### AIM OF THE TASK
Omit the pictures, please, and give each record below again exactly.

### Records with scene code
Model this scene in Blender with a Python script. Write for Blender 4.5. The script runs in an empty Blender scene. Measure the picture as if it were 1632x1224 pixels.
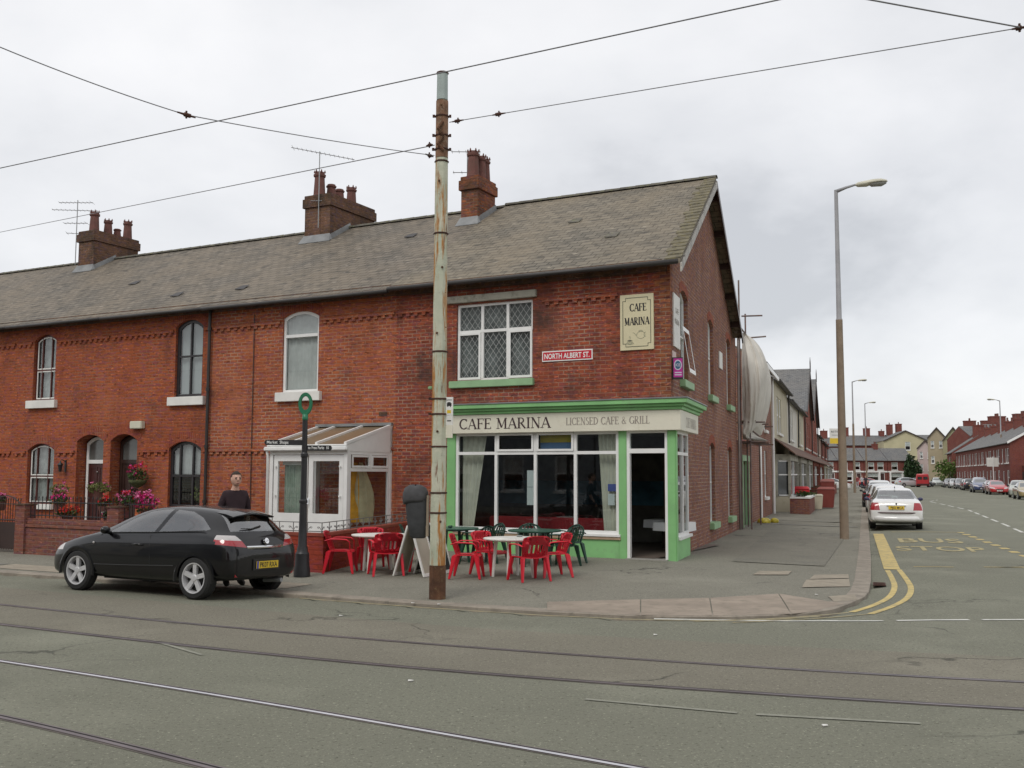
import bpy, bmesh, math, random
from math import sin, cos, pi, radians as R
from mathutils import Vector as V, Matrix
random.seed(7)
scn = bpy.context.scene
COL = scn.collection
# ---------------------------------------------------------------- camera
cam = bpy.data.objects.new('camera', bpy.data.cameras.new('camera')); COL.objects.link(cam)
cam.data.sensor_width = 36; cam.data.lens = 35.777; cam.data.clip_end = 3000; cam.data.clip_start = .1
_p, _r = 0.0875346, 0.0036079
_fw = V((0, cos(_p), sin(_p))); _up0 = V((0, -sin(_p), cos(_p)))
_ri = cos(_r)*V((1, 0, 0)) + sin(_r)*_up0; _up = -sin(_r)*V((1, 0, 0)) + cos(_r)*_up0
_m = Matrix((( _ri.x, _up.x, -_fw.x, 0), (_ri.y, _up.y, -_fw.y, 0), (_ri.z, _up.z, -_fw.z, 1.95), (0, 0, 0, 1)))
cam.matrix_world = _m; scn.camera = cam
# ---------------------------------------------------------------- sky and sun
SUN_EL, SUN_AZ = R(52), R(-150)
world = bpy.data.worlds.new('World'); scn.world = world; world.use_nodes = True
nt = world.node_tree; N = nt.nodes; L = nt.links; N.clear()
out = N.new('ShaderNodeOutputWorld'); bg = N.new('ShaderNodeBackground'); L.new(bg.outputs[0], out.inputs[0])
sky = N.new('ShaderNodeTexSky'); sky.sky_type = 'NISHITA'; sky.sun_disc = False
sky.sun_elevation = SUN_EL; sky.sun_rotation = R(210)
bg.inputs['Strength'].default_value = 0.15
tc = N.new('ShaderNodeTexCoord'); sep = N.new('ShaderNodeSeparateXYZ'); L.new(tc.outputs['Generated'], sep.inputs[0])
mx = N.new('ShaderNodeMath'); mx.operation = 'MAXIMUM'; mx.inputs[1].default_value = 0.0; L.new(sep.outputs['Z'], mx.inputs[0])
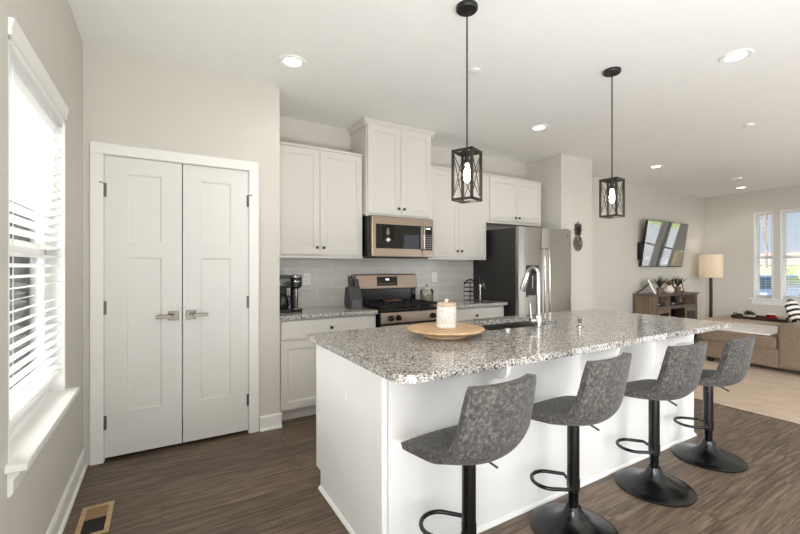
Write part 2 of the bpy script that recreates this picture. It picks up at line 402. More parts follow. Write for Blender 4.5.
def rrect(x0, x1, y0, y1, r, n=8):
    if not isinstance(r, (list, tuple)): r = [r] * 4
    out = []
    for (cx, cy, a), rr, (sx, sy) in zip(((x0, y0, PI), (x1, y0, 1.5 * PI), (x1, y1, 0), (x0, y1, 0.5 * PI)), r, ((1, 1), (-1, 1), (-1, -1), (1, -1))):
        if rr <= 0: out.append((cx, cy)); continue
        for k in range(n + 1):
            t = a + k / n * PI / 2
            out.append((cx + sx * rr + rr * math.cos(t), cy + sy * rr + rr * math.sin(t)))
    return out

# ------------------------------------------------------------------ the setting
XL, YP, YB, XR, YF = -0.44, 3.27, 3.91, 9.7, -2.2
XP = 0.815                                     # right edge of the pantry wall
def wall_x(name, x, t, y0, y1, holes, z1=CEIL):         # wall in a plane X = x, thickness t (signed)
    b = MB(); xa, xb = min(x, x + t), max(x, x + t)
    ys = sorted({y0, y1} | {h[0] for h in holes} | {h[1] for h in holes})
    for a, c in zip(ys, ys[1:]):
        hs = [h for h in holes if h[0] <= a and h[1] >= c]
        if not hs: b.box(xa, xb, a, c, 0, z1)
        for h in hs:
            if h[2] > 0: b.box(xa, xb, a, c, 0, h[2])
            if h[3] < z1: b.box(xa, xb, a, c, h[3], z1)
    return struct(b.build(name, 'wall'))
def wall_y(name, y, t, x0, x1, holes, z1=CEIL):
    b = MB(); ya, yb = min(y, y + t), max(y, y + t)
    xs = sorted({x0, x1} | {h[0] for h in holes} | {h[1] for h in holes})
    for a, c in zip(xs, xs[1:]):
        hs = [h for h in holes if h[0] <= a and h[1] >= c]
        if not hs: b.box(a, c, ya, yb, 0, z1)
        for h in hs:
            if h[2] > 0: b.box(a, c, ya, yb, 0, h[2])
            if h[3] < z1: b.box(a, c, ya, yb, h[3], z1)
    return struct(b.build(name, 'wall'))

struct(MB().box(XL - 0.15, XR + 0.15, YF - 0.15, YB + 0.15, -0.12, 0).build('floor', 'floor'), 'brown wood-look plank floor')
struct(MB().box(XL - 0.15, XR + 0.15, YF - 0.15, YB + 0.15, CEIL, CEIL + 0.15).build('ceiling', 'ceiling'), 'smooth white ceiling')
WLY0, WLY1, WLZ0, WLZ1 = 1.81, 2.73, 0.637, 2.065         # left window opening
wall_x('wall_left', XL, -0.16, YF, YB + 0.12, [(WLY0, WLY1, WLZ0, WLZ1), (-1.15, 0.05, 0.637, 2.065)])
DX0, DX1, DZ = -0.335, 0.583, 2.04                          # pantry double doors
wall_y('wall_pantry', YP, 0.12, XL, XP, [(DX0, DX1, 0, DZ)])
struct(MB().box(XP - 0.12, XP, YP + 0.12, YB, 0, CEIL).build('wall_pantry_return', 'wall'))
struct(MB().box(XL, XP - 0.12, YB, YB + 0.12, 0, CEIL).build('wall_pantry_inside', 'wall'))
wall_y('wall_back', YB, 0.14, XP - 0.12, XR + 0.14, [])
struct(MB().box(4.385, 5.03, 3.34, YB, 0, CEIL).build('wall_fridge_side', 'wall'))
FW = [(2.825, 3.105, 0.70, 2.33), (1.83, 2.725, 0.70, 2.33), (1.45, 1.73, 0.70, 2.33)]
wall_x('wall_right', XR, 0.16, YF, YB, FW)
wall_y('wall_front', YF, -0.16, XL - 0.16, XR + 0.16, [(0.7, 4.1, 0.0, 2.15), (5.5, 8.1, 0.35, 2.2)])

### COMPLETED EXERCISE
Model this scene in Blender with a Python script. Write for Blender 4.5. The script runs in an empty Blender scene. Measure the picture as if it were 1632x1224 pixels.
import bpy, bmesh, math, random
from math import sin, cos, pi, radians as R
from mathutils import Vector as V, Matrix
random.seed(7)
scn = bpy.context.scene
COL = scn.collection
# ---------------------------------------------------------------- camera
cam = bpy.data.objects.new('camera', bpy.data.cameras.new('camera')); COL.objects.link(cam)
cam.data.sensor_width = 36; cam.data.lens = 35.777; cam.data.clip_end = 3000; cam.data.clip_start = .1
_p, _r = 0.0875346, 0.0036079
_fw = V((0, cos(_p), sin(_p))); _up0 = V((0, -sin(_p), cos(_p)))
_ri = cos(_r)*V((1, 0, 0)) + sin(_r)*_up0; _up = -sin(_r)*V((1, 0, 0)) + cos(_r)*_up0
_m = Matrix((( _ri.x, _up.x, -_fw.x, 0), (_ri.y, _up.y, -_fw.y, 0), (_ri.z, _up.z, -_fw.z, 1.95), (0, 0, 0, 1)))
cam.matrix_world = _m; scn.camera = cam
# ---------------------------------------------------------------- sky and sun
SUN_EL, SUN_AZ = R(52), R(-150)
world = bpy.data.worlds.new('World'); scn.world = world; world.use_nodes = True
nt = world.node_tree; N = nt.nodes; L = nt.links; N.clear()
out = N.new('ShaderNodeOutputWorld'); bg = N.new('ShaderNodeBackground'); L.new(bg.outputs[0], out.inputs[0])
sky = N.new('ShaderNodeTexSky'); sky.sky_type = 'NISHITA'; sky.sun_disc = False
sky.sun_elevation = SUN_EL; sky.sun_rotation = R(210)
bg.inputs['Strength'].default_value = 0.15
tc = N.new('ShaderNodeTexCoord'); sep = N.new('ShaderNodeSeparateXYZ'); L.new(tc.outputs['Generated'], sep.inputs[0])
mx = N.new('ShaderNodeMath'); mx.operation = 'MAXIMUM'; mx.inputs[1].default_value = 0.0; L.new(sep.outputs['Z'], mx.inputs[0])
Write part 2 of the bpy script that recreates this picture. It picks up at line 402. More parts follow. Write for Blender 4.5.
def rrect(x0, x1, y0, y1, r, n=8):
    if not isinstance(r, (list, tuple)): r = [r] * 4
    out = []
    for (cx, cy, a), rr, (sx, sy) in zip(((x0, y0, PI), (x1, y0, 1.5 * PI), (x1, y1, 0), (x0, y1, 0.5 * PI)), r, ((1, 1), (-1, 1), (-1, -1), (1, -1))):
        if rr <= 0: out.append((cx, cy)); continue
        for k in range(n + 1):
            t = a + k / n * PI / 2
            out.append((cx + sx * rr + rr * math.cos(t), cy + sy * rr + rr * math.sin(t)))
    return out

# ------------------------------------------------------------------ the setting
XL, YP, YB, XR, YF = -0.44, 3.27, 3.91, 9.7, -2.2
XP = 0.815                                     # right edge of the pantry wall
def wall_x(name, x, t, y0, y1, holes, z1=CEIL):         # wall in a plane X = x, thickness t (signed)
    b = MB(); xa, xb = min(x, x + t), max(x, x + t)
    ys = sorted({y0, y1} | {h[0] for h in holes} | {h[1] for h in holes})
    for a, c in zip(ys, ys[1:]):
        hs = [h for h in holes if h[0] <= a and h[1] >= c]
        if not hs: b.box(xa, xb, a, c, 0, z1)
        for h in hs:
            if h[2] > 0: b.box(xa, xb, a, c, 0, h[2])
            if h[3] < z1: b.box(xa, xb, a, c, h[3], z1)
    return struct(b.build(name, 'wall'))
def wall_y(name, y, t, x0, x1, holes, z1=CEIL):
    b = MB(); ya, yb = min(y, y + t), max(y, y + t)
    xs = sorted({x0, x1} | {h[0] for h in holes} | {h[1] for h in holes})
    for a, c in zip(xs, xs[1:]):
        hs = [h for h in holes if h[0] <= a and h[1] >= c]
        if not hs: b.box(a, c, ya, yb, 0, z1)
        for h in hs:
            if h[2] > 0: b.box(a, c, ya, yb, 0, h[2])
            if h[3] < z1: b.box(a, c, ya, yb, h[3], z1)
    return struct(b.build(name, 'wall'))

struct(MB().box(XL - 0.15, XR + 0.15, YF - 0.15, YB + 0.15, -0.12, 0).build('floor', 'floor'), 'brown wood-look plank floor')
struct(MB().box(XL - 0.15, XR + 0.15, YF - 0.15, YB + 0.15, CEIL, CEIL + 0.15).build('ceiling', 'ceiling'), 'smooth white ceiling')
WLY0, WLY1, WLZ0, WLZ1 = 1.81, 2.73, 0.637, 2.065         # left window opening
wall_x('wall_left', XL, -0.16, YF, YB + 0.12, [(WLY0, WLY1, WLZ0, WLZ1), (-1.15, 0.05, 0.637, 2.065)])
DX0, DX1, DZ = -0.335, 0.583, 2.04                          # pantry double doors
wall_y('wall_pantry', YP, 0.12, XL, XP, [(DX0, DX1, 0, DZ)])
struct(MB().box(XP - 0.12, XP, YP + 0.12, YB, 0, CEIL).build('wall_pantry_return', 'wall'))
struct(MB().box(XL, XP - 0.12, YB, YB + 0.12, 0, CEIL).build('wall_pantry_inside', 'wall'))
wall_y('wall_back', YB, 0.14, XP - 0.12, XR + 0.14, [])
struct(MB().box(4.385, 5.03, 3.34, YB, 0, CEIL).build('wall_fridge_side', 'wall'))
FW = [(2.825, 3.105, 0.70, 2.33), (1.83, 2.725, 0.70, 2.33), (1.45, 1.73, 0.70, 2.33)]
wall_x('wall_right', XR, 0.16, YF, YB, FW)
wall_y('wall_front', YF, -0.16, XL - 0.16, XR + 0.16, [(0.7, 4.1, 0.0, 2.15), (5.5, 8.1, 0.35, 2.2)])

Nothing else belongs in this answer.